Dimulai dengan menjelaskan adanya Inpres Pengarusutamaan (Inpres) Gender Nomor 9 Tahun 2000 yang disahkan di era Presiden Abdurrahman Wahid, Ashilly menjelaskan bahwa semangat kebijakan tersebut adalah melibatkan perempuan mulai dari proses perencanaan, implementasi, monitoring, hingga evaluasi kebijakan. Inpres tersebut tidak bisa terlepas dari hasil gerakan perempuan pasca orde baru yang mengupayakan pelibatan perempuan dalam kebijakan.

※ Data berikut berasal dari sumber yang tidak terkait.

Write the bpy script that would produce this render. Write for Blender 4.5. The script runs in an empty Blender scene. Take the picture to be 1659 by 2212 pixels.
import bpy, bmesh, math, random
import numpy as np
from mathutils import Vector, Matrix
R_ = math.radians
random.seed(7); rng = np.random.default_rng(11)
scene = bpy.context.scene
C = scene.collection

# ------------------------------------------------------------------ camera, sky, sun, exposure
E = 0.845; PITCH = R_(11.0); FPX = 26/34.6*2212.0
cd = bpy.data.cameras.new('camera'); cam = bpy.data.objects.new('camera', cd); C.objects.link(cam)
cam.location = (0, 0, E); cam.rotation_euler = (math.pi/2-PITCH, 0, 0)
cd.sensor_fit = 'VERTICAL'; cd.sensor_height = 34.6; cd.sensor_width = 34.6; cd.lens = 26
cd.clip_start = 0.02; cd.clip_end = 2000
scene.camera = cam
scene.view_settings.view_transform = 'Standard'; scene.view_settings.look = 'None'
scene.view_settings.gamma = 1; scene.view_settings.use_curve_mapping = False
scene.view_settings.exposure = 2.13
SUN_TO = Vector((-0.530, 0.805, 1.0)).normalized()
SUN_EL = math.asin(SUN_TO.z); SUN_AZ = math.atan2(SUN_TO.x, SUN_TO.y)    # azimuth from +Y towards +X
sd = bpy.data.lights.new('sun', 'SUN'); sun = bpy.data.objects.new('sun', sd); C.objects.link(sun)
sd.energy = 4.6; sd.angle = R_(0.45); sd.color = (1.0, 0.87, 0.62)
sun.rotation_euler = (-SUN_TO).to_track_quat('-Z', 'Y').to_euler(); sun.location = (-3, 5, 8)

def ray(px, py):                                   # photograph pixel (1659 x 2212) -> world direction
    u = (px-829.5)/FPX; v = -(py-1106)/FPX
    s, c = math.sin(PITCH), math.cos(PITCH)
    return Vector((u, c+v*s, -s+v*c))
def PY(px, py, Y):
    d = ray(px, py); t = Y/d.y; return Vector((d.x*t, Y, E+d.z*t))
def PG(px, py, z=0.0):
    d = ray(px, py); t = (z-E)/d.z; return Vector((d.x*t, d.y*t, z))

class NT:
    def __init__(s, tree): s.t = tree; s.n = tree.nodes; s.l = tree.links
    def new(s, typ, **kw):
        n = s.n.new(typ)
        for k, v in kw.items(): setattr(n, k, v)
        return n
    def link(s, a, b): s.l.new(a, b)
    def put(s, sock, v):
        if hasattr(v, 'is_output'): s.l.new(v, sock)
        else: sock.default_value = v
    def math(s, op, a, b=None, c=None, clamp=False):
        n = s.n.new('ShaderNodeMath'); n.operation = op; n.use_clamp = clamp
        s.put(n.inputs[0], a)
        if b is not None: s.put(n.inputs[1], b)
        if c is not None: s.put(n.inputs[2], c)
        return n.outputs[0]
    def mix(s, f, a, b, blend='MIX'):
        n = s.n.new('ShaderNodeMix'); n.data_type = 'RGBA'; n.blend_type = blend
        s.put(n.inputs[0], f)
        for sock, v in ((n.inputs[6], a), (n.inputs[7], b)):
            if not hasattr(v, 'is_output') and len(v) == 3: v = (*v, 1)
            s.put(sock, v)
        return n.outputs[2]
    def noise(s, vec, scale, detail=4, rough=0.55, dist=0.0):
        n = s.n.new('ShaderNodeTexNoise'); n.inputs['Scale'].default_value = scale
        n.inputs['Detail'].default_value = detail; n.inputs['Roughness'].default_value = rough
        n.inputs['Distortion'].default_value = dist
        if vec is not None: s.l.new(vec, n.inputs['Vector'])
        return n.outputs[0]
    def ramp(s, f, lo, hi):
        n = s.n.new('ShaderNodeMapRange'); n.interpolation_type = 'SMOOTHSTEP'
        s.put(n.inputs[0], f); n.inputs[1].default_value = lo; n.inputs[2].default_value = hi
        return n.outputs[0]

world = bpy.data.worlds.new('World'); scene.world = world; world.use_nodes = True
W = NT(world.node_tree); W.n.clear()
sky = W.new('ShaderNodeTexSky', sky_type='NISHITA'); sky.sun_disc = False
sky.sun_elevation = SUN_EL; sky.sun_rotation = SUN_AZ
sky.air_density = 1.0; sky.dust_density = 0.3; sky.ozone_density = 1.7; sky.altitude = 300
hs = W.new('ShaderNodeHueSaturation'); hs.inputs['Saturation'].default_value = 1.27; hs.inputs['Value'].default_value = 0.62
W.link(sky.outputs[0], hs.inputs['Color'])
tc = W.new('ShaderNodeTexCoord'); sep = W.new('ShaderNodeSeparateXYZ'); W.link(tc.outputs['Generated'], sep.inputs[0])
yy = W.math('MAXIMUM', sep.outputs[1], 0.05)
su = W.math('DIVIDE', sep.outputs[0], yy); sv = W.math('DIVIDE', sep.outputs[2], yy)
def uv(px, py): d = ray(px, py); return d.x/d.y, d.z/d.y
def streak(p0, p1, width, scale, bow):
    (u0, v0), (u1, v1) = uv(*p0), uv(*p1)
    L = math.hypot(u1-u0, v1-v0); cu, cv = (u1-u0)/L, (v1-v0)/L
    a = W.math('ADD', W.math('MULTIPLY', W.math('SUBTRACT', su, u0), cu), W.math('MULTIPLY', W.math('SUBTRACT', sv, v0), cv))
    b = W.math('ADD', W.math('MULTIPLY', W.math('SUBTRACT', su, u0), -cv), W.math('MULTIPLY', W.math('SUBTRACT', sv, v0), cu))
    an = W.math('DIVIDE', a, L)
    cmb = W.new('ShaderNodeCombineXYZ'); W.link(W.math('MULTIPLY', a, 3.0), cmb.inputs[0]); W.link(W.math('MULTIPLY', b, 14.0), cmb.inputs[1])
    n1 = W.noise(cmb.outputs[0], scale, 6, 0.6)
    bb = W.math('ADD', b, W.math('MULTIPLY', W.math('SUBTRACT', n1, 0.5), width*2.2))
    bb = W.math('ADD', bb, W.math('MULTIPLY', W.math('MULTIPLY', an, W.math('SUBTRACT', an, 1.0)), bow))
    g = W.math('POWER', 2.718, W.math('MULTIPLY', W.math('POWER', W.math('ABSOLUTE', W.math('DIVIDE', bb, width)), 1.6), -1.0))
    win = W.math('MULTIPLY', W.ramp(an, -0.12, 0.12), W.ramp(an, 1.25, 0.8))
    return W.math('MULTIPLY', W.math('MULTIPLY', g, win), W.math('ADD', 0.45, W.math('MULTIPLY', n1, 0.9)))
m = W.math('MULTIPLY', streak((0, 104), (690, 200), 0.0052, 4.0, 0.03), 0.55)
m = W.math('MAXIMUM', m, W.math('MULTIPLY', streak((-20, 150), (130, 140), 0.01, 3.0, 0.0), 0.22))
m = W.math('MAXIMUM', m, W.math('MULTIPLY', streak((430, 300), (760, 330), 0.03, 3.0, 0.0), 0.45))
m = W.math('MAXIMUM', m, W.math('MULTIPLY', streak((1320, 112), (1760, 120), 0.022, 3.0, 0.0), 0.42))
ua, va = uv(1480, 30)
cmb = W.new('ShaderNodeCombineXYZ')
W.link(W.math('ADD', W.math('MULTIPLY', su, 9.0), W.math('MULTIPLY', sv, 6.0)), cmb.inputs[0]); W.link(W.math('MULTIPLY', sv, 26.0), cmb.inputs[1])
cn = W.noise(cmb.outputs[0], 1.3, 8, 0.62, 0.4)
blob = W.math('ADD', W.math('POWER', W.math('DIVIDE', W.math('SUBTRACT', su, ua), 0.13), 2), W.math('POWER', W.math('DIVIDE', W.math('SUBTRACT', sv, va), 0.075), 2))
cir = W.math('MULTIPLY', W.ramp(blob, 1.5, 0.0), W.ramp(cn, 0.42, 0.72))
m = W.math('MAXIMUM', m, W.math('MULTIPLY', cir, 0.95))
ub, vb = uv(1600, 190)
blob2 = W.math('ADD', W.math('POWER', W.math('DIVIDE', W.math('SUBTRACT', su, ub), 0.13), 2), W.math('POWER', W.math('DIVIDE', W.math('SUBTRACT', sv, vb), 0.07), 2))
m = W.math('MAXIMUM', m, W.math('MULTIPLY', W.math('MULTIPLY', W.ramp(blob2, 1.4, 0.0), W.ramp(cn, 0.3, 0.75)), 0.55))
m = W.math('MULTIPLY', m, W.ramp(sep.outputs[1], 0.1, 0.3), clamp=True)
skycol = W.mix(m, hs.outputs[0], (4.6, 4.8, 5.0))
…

Inpres tersebut menurunkan berbagai upaya perubahan strategis responsive gender seperti perencaaan dan penganggaran responsif gender. Ashilly menyampaikan bahwa peran ibu-ibu PKK yang mengerti lingkungan sekitar sangat penting suaranya tentang pengalaman perempuan dalam kebijakan.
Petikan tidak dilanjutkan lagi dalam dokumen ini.